Sightseers will soon have an opportunity to experience history while viewing Hawaii when a vintage World War II fighter plane begins passenger flights.

A private company has modified a P-51D Mustang to allow space for the pilot and a backseat passenger beginning in March, The Honolulu Star-Advertiser reported Monday.

Wings Over Pearl is expected to take passengers up in a 1944 Mustang owned by the Erickson Aircraft Collection, which participates in global air shows and operates paid flights from its hangar at Madras Airport in Oregon.

A 15-minute tour of Pearl Harbor, Wheeler Army Airfield and the Haleiwa Fighter Strip is expected to cost $2,900.

A 30-minute ride that includes flights around Pearl Harbor, Wheeler, Haleiwa, Bellows Airfield, Kahuku Army Airfield, and the former Naval Air Station Barbers Point is scheduled to cost $3,400.

The P-51 was regarded as one of the best fighter planes of the European theater in the latter part of WWII.

First designed for the British as a medium-altitude fighter, the plane combined U.S. design and Britain’s Rolls-Royce V-12 Merlin engine and flew as a bomber escort.

The Mustang “excelled in hedge-hopping strafing runs and long-range escort duty,” according to aircraft company Boeing.

“It made a name for itself blasting trains, ships and enemy installations in Western Europe and by devastating Axis defenses before the Allied invasion of Italy,” Boeing said.

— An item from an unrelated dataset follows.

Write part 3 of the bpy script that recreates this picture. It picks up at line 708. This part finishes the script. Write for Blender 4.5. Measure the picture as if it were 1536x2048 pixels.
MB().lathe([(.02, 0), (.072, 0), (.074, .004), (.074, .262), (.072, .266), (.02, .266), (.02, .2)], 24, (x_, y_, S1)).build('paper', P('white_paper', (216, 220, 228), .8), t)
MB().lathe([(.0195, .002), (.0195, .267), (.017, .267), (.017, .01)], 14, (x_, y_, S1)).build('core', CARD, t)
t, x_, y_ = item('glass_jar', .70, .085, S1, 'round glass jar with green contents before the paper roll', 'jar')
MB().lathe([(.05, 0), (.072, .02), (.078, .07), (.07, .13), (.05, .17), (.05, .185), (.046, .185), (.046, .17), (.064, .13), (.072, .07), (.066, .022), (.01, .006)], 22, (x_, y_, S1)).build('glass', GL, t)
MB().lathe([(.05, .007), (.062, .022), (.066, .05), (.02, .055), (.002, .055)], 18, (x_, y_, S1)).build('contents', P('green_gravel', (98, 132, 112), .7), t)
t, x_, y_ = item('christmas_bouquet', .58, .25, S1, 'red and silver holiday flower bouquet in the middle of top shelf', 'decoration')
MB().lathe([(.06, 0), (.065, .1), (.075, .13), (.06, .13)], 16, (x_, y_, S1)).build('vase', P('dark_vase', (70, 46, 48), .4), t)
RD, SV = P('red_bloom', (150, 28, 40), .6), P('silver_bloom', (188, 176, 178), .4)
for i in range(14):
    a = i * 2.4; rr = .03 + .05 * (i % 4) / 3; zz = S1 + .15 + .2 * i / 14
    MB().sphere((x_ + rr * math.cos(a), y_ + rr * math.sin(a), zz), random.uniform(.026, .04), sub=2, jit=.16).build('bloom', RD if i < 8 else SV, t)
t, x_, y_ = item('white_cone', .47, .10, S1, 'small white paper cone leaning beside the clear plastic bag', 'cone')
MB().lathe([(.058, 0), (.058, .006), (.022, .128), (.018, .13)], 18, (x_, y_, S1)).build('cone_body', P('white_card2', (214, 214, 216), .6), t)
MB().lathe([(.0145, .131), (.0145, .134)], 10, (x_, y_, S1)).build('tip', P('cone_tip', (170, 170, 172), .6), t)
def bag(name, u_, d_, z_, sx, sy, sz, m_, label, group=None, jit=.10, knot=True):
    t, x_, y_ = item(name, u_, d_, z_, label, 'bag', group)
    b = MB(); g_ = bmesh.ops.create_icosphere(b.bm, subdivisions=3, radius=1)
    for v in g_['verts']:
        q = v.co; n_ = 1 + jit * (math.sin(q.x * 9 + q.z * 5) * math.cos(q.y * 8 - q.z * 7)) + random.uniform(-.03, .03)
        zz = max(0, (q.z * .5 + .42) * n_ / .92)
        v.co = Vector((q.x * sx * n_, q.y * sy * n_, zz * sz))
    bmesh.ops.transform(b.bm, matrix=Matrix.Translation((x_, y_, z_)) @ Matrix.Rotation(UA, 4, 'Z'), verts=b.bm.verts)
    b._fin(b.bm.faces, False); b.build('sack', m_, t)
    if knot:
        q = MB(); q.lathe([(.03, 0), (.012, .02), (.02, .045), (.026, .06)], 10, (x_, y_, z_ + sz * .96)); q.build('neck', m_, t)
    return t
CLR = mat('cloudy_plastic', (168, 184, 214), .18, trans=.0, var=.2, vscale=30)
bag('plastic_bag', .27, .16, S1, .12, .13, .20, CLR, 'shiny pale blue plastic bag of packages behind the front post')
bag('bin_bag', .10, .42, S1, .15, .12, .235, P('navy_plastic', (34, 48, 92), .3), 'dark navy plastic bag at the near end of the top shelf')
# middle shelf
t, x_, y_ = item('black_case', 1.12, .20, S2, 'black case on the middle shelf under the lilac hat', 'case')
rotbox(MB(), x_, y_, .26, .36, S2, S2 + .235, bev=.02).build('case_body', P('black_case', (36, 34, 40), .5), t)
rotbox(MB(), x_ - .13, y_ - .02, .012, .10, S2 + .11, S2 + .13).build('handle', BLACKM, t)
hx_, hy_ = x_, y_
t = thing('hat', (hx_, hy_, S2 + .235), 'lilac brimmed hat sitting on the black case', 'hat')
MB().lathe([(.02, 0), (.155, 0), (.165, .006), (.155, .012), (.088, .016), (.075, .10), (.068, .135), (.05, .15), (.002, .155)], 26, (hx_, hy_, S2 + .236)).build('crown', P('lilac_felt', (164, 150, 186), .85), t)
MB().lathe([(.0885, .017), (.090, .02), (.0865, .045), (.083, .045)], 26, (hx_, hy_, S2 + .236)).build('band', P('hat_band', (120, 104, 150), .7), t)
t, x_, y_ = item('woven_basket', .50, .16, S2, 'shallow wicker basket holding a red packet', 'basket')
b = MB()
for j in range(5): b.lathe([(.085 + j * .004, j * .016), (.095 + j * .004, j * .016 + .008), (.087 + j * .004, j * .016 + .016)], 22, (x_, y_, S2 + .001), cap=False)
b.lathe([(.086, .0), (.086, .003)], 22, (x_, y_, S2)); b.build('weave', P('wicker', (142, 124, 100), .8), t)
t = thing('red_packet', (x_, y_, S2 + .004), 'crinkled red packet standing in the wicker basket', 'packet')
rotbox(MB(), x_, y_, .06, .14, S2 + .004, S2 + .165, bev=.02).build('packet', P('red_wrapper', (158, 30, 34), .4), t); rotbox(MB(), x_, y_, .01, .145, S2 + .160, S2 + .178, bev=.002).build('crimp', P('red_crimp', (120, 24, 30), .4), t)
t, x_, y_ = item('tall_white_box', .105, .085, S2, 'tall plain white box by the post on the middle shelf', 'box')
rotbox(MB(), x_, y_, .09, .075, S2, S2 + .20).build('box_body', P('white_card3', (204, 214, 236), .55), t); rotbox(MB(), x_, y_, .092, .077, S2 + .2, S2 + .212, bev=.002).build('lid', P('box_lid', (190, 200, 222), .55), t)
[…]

By the end of the war, Mustangs had destroyed 4,950 enemy aircraft in the air, more than any other U.S. Army Air Forces fighter in Europe, the Air Force reported.

“There’s really nothing like it and it’s such a distinctive sound,” said P.J. O’Reilley, who helped the venture get off the ground. “(People) are going to hear it and run outside to see it.”